### Set task
Transcribe the material from its first line onward, ending with the line that contains "return CAM + ray(x, y)*dist" and adding nothing beyond it.

───── Provided material

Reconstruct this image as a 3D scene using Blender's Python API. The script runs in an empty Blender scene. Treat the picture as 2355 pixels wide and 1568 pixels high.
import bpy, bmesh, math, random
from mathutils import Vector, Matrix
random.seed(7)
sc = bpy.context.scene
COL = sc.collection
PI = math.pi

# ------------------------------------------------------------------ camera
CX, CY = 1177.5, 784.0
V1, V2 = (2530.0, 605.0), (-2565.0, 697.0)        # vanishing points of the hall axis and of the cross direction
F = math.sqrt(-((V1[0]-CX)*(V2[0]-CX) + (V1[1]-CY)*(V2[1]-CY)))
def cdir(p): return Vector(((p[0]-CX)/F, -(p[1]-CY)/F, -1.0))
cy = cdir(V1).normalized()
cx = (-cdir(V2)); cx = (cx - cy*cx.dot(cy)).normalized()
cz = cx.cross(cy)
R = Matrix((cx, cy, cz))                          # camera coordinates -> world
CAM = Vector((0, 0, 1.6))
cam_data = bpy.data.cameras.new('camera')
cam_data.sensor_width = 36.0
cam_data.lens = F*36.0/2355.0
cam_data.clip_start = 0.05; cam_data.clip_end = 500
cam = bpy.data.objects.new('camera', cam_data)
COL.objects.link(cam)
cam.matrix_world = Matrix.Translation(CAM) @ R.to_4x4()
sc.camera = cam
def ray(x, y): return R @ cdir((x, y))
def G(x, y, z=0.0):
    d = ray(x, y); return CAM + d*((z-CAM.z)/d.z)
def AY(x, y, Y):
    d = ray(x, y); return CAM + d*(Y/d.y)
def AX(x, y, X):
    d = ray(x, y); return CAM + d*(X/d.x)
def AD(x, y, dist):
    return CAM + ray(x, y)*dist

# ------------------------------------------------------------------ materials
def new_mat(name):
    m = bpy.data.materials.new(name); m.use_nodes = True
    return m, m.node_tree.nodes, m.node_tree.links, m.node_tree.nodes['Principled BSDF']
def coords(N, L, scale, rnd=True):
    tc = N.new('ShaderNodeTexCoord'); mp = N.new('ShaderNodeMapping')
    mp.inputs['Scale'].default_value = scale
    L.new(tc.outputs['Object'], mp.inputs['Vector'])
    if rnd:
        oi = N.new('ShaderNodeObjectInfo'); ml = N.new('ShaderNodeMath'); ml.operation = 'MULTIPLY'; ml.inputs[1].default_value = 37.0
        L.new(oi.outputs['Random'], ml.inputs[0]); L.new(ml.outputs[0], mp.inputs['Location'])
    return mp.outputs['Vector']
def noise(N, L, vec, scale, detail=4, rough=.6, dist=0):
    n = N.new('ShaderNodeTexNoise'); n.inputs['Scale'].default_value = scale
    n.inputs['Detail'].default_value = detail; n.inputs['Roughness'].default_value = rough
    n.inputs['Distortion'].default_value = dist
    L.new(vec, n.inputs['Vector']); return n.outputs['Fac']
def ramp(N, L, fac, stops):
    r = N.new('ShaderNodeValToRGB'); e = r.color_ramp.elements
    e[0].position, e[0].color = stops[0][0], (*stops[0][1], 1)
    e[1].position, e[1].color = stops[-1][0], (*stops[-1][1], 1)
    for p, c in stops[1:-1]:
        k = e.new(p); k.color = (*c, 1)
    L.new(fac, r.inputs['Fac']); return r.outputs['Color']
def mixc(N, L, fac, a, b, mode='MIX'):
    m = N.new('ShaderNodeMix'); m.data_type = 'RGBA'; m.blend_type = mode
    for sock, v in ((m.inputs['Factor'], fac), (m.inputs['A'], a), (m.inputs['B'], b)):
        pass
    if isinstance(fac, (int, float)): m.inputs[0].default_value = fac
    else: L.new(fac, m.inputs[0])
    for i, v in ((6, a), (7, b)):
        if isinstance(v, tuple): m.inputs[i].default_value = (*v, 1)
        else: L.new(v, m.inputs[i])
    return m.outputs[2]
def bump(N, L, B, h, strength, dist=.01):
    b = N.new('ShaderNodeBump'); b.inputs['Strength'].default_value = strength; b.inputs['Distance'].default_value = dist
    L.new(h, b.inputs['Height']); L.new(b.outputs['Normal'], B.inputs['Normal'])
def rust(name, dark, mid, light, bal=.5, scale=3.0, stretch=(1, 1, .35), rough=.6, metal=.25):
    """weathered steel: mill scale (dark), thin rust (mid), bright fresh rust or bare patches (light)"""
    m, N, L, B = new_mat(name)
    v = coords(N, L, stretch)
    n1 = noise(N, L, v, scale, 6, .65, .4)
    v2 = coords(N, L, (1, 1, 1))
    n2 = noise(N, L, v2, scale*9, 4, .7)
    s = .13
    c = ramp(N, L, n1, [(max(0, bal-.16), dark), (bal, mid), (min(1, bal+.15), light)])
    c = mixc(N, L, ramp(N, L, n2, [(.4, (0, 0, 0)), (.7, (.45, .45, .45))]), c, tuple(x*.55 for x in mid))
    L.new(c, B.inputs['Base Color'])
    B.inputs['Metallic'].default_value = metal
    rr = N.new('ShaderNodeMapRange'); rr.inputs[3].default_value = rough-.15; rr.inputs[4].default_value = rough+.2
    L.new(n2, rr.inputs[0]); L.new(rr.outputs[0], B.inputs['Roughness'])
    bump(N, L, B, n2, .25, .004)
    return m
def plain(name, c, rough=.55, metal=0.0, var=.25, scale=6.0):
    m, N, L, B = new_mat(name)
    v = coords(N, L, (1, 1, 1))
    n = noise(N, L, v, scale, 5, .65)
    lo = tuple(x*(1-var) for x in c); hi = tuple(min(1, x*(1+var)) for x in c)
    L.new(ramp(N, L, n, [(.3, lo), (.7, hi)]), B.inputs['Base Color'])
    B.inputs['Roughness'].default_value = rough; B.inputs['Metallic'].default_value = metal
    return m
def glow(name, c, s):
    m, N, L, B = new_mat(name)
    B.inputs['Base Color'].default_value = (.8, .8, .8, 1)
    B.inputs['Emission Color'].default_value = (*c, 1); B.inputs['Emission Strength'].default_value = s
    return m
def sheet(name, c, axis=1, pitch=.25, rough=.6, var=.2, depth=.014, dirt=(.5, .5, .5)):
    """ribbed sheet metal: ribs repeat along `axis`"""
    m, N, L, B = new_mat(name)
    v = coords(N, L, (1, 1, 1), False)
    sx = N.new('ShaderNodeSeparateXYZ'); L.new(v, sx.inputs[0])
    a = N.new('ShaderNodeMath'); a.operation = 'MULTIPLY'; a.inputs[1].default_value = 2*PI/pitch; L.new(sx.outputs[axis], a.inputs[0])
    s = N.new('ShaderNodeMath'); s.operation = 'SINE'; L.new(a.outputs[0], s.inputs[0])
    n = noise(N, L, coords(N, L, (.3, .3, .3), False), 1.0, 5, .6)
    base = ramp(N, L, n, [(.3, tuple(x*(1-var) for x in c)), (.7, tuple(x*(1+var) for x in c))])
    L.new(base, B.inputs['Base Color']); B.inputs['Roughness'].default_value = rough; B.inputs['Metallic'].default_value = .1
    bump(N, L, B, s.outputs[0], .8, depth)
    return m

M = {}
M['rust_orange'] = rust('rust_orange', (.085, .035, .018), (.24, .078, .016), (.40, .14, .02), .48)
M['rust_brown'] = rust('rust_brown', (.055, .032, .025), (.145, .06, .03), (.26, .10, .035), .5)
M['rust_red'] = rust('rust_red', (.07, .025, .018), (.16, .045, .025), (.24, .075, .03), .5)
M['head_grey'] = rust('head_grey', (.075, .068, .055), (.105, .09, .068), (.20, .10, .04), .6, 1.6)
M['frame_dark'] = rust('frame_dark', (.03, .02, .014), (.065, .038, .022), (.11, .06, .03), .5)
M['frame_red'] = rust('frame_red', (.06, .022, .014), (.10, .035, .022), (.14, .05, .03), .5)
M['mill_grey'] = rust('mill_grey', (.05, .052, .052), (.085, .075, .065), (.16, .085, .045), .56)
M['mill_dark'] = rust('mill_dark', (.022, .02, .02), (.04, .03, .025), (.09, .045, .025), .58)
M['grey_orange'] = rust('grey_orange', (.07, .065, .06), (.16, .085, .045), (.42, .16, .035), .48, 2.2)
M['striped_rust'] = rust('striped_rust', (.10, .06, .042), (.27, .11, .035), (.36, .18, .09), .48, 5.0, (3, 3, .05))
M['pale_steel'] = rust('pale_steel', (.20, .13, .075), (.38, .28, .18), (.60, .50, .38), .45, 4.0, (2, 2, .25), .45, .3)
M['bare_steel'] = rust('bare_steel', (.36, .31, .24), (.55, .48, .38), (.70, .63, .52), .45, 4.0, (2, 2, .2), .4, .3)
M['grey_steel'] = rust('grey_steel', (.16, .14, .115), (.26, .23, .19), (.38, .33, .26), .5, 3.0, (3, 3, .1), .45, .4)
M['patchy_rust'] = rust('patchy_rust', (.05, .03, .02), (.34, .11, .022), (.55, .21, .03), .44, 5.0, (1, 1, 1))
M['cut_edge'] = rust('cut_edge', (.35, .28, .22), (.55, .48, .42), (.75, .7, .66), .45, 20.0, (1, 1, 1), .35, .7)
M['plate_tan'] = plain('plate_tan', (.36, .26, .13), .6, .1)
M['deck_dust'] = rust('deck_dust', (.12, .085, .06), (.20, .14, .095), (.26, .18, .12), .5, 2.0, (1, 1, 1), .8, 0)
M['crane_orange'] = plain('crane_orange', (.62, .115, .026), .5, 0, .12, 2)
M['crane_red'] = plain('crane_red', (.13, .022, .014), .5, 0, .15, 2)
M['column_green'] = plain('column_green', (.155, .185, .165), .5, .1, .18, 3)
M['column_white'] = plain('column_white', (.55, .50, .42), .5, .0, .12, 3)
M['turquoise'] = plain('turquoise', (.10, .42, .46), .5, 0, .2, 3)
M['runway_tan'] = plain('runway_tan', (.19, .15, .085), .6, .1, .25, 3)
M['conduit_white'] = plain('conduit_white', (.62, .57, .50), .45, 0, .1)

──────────

### Full response
Reconstruct this image as a 3D scene using Blender's Python API. The script runs in an empty Blender scene. Treat the picture as 2355 pixels wide and 1568 pixels high.
import bpy, bmesh, math, random
from mathutils import Vector, Matrix
random.seed(7)
sc = bpy.context.scene
COL = sc.collection
PI = math.pi

# ------------------------------------------------------------------ camera
CX, CY = 1177.5, 784.0
V1, V2 = (2530.0, 605.0), (-2565.0, 697.0)        # vanishing points of the hall axis and of the cross direction
F = math.sqrt(-((V1[0]-CX)*(V2[0]-CX) + (V1[1]-CY)*(V2[1]-CY)))
def cdir(p): return Vector(((p[0]-CX)/F, -(p[1]-CY)/F, -1.0))
cy = cdir(V1).normalized()
cx = (-cdir(V2)); cx = (cx - cy*cx.dot(cy)).normalized()
cz = cx.cross(cy)
R = Matrix((cx, cy, cz))                          # camera coordinates -> world
CAM = Vector((0, 0, 1.6))
cam_data = bpy.data.cameras.new('camera')
cam_data.sensor_width = 36.0
cam_data.lens = F*36.0/2355.0
cam_data.clip_start = 0.05; cam_data.clip_end = 500
cam = bpy.data.objects.new('camera', cam_data)
COL.objects.link(cam)
cam.matrix_world = Matrix.Translation(CAM) @ R.to_4x4()
sc.camera = cam
def ray(x, y): return R @ cdir((x, y))
def G(x, y, z=0.0):
    d = ray(x, y); return CAM + d*((z-CAM.z)/d.z)
def AY(x, y, Y):
    d = ray(x, y); return CAM + d*(Y/d.y)
def AX(x, y, X):
    d = ray(x, y); return CAM + d*(X/d.x)
def AD(x, y, dist):
    return CAM + ray(x, y)*dist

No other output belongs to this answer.